Short task.
Copy out every line containing the word "script".
----------
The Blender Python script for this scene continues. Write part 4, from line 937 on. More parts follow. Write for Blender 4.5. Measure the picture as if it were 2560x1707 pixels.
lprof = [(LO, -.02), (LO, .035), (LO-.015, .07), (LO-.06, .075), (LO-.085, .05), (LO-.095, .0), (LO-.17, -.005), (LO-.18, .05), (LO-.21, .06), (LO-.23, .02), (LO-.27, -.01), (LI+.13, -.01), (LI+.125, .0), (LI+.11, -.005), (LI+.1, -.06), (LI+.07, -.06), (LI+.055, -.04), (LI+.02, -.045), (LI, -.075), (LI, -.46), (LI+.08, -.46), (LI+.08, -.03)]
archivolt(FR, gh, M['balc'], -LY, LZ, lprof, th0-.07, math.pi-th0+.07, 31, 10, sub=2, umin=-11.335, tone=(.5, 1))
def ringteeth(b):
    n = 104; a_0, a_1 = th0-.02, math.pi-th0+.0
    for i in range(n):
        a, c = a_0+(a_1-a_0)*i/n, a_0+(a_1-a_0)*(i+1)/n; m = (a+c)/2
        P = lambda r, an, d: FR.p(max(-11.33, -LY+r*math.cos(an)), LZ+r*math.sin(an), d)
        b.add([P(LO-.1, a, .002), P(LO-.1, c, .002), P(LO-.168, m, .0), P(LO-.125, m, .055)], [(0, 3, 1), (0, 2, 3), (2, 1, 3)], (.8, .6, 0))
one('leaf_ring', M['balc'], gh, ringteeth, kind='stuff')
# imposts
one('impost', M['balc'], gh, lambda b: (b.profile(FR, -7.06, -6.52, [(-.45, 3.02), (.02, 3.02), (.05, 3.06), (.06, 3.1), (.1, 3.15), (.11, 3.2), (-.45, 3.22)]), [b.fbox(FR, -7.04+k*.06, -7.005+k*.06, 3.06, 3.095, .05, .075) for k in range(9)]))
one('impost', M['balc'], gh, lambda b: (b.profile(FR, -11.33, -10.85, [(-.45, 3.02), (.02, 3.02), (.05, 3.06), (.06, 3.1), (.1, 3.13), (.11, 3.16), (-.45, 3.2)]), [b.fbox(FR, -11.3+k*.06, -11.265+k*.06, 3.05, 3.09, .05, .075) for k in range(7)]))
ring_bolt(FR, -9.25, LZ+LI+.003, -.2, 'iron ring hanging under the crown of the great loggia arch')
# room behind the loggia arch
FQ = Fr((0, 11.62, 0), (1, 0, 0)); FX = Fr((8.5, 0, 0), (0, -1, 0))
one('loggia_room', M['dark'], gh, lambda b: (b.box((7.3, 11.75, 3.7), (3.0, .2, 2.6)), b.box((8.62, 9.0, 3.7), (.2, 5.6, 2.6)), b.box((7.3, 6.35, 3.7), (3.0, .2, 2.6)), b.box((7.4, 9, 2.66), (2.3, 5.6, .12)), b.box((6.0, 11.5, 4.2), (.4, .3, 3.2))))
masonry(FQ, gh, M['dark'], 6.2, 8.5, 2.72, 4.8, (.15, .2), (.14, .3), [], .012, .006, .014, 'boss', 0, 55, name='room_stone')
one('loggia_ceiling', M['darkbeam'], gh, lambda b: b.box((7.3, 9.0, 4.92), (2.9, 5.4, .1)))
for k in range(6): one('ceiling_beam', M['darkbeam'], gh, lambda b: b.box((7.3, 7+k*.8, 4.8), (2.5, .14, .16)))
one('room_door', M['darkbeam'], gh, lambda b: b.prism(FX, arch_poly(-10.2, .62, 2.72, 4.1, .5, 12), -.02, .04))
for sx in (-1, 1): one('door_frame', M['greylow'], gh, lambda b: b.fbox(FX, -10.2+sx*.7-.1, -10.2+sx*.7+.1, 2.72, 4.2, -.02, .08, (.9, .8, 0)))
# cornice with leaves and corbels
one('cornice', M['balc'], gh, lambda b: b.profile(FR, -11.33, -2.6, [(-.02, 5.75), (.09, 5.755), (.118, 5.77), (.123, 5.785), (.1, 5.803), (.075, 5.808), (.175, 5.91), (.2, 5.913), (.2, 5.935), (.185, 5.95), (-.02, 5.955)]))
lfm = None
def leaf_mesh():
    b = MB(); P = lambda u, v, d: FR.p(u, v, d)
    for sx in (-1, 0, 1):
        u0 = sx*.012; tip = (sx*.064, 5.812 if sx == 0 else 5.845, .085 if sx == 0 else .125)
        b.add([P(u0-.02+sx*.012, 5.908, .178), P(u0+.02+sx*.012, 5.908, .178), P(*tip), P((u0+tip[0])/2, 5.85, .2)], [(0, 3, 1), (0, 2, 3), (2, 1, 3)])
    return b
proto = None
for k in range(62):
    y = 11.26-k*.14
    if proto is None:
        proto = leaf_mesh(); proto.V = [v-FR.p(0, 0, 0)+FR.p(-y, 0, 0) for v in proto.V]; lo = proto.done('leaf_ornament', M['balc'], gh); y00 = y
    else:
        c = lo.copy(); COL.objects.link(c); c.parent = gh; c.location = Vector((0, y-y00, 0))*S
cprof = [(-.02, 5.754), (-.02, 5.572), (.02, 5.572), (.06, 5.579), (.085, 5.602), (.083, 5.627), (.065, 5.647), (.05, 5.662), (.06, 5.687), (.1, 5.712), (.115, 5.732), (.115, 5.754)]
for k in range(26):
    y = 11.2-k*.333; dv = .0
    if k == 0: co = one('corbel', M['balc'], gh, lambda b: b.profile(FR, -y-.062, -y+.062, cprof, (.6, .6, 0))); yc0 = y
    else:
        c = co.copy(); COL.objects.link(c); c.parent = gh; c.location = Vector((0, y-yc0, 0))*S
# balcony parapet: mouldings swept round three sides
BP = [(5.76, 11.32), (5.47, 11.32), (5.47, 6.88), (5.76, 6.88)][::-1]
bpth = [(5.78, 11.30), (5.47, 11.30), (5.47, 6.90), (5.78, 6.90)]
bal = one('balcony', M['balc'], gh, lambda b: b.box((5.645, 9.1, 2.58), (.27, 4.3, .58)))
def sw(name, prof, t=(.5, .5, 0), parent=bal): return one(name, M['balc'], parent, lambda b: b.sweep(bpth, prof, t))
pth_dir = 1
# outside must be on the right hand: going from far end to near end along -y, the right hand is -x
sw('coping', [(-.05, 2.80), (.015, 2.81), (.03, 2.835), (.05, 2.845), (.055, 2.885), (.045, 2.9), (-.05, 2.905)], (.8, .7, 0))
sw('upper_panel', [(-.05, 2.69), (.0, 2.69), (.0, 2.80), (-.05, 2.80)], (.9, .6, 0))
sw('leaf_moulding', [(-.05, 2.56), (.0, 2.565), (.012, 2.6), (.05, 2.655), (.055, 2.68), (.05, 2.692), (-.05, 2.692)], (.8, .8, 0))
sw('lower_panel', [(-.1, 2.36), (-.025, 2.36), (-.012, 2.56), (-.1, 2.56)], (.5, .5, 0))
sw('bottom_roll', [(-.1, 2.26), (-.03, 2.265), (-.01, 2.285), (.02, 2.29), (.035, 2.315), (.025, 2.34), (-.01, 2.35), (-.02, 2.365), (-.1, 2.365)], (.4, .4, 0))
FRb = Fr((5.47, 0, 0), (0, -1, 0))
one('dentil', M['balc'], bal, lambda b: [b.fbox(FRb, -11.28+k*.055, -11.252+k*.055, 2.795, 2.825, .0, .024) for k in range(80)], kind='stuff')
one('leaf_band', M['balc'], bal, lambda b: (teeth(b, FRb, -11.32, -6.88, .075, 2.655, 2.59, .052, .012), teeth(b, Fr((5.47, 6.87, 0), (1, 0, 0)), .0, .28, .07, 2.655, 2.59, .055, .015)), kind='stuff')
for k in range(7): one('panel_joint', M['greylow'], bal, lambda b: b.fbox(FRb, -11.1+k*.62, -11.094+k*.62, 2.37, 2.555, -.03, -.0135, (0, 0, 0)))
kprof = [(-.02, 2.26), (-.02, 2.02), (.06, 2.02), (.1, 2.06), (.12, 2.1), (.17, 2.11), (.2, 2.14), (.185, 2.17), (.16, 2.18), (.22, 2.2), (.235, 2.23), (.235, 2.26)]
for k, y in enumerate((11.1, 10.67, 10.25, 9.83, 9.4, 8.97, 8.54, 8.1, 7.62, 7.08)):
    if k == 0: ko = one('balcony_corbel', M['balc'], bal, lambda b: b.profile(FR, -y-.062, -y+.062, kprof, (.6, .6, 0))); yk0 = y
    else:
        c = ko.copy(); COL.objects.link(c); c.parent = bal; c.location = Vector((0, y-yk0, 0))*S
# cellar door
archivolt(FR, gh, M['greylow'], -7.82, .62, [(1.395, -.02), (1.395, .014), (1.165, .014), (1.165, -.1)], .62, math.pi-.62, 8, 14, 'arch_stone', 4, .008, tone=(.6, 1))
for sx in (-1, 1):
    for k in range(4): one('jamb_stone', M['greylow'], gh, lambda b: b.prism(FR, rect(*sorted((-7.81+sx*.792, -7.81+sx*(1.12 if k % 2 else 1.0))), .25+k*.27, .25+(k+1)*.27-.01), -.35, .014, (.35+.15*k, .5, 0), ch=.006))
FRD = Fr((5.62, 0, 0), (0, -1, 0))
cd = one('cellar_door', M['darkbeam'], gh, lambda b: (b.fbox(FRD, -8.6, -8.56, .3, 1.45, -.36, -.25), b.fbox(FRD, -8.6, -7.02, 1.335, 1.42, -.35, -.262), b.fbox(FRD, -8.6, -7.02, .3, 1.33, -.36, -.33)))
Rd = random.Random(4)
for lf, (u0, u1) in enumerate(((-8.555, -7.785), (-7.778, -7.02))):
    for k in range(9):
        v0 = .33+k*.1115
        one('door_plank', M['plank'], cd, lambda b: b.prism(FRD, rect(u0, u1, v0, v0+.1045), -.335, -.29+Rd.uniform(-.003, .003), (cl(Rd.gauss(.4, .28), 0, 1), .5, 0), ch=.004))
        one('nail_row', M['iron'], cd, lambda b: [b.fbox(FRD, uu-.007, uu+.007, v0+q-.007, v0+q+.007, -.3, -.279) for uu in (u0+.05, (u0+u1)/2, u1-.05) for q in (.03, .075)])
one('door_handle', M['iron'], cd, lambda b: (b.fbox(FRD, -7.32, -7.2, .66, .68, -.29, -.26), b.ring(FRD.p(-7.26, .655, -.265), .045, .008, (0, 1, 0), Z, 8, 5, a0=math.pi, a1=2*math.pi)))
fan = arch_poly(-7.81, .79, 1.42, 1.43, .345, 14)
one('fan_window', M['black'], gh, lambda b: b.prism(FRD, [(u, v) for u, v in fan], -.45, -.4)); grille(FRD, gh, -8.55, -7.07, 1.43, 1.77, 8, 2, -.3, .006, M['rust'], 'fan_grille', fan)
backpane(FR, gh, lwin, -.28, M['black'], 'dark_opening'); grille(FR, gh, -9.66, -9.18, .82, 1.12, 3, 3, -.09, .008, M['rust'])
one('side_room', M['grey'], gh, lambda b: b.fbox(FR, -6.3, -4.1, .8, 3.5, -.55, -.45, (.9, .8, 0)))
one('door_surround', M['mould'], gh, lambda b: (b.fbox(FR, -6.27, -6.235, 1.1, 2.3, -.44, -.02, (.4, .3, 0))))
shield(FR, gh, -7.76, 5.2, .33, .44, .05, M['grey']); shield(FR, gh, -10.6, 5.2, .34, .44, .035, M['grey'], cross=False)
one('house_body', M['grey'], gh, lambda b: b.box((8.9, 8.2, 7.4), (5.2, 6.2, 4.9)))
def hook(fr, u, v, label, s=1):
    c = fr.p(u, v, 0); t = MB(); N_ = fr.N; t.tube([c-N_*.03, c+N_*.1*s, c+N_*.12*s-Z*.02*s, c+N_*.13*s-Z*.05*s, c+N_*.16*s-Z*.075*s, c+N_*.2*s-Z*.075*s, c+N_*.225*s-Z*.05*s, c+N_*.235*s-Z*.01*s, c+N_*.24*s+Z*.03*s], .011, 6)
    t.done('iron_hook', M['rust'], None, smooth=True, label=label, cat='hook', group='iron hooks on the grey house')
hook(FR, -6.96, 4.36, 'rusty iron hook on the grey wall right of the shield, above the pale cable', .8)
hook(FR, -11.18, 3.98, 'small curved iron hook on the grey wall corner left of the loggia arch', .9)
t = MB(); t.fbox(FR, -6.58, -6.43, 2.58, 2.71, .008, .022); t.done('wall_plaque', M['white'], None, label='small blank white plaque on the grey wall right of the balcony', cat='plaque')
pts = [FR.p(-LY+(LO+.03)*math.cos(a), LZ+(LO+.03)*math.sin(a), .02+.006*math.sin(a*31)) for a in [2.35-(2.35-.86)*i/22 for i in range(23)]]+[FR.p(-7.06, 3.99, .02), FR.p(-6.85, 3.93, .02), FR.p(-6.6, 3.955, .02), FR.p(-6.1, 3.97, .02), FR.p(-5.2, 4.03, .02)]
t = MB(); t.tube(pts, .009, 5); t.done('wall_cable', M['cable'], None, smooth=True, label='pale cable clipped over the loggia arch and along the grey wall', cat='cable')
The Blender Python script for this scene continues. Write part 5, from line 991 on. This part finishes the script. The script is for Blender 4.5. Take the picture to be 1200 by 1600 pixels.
----------
Task response.
The Blender Python script for this scene continues. Write part 4, from line 937 on. More parts follow. Write for Blender 4.5. Measure the picture as if it were 2560x1707 pixels.
The Blender Python script for this scene continues. Write part 5, from line 991 on. This part finishes the script. The script is for Blender 4.5. Take the picture to be 1200 by 1600 pixels.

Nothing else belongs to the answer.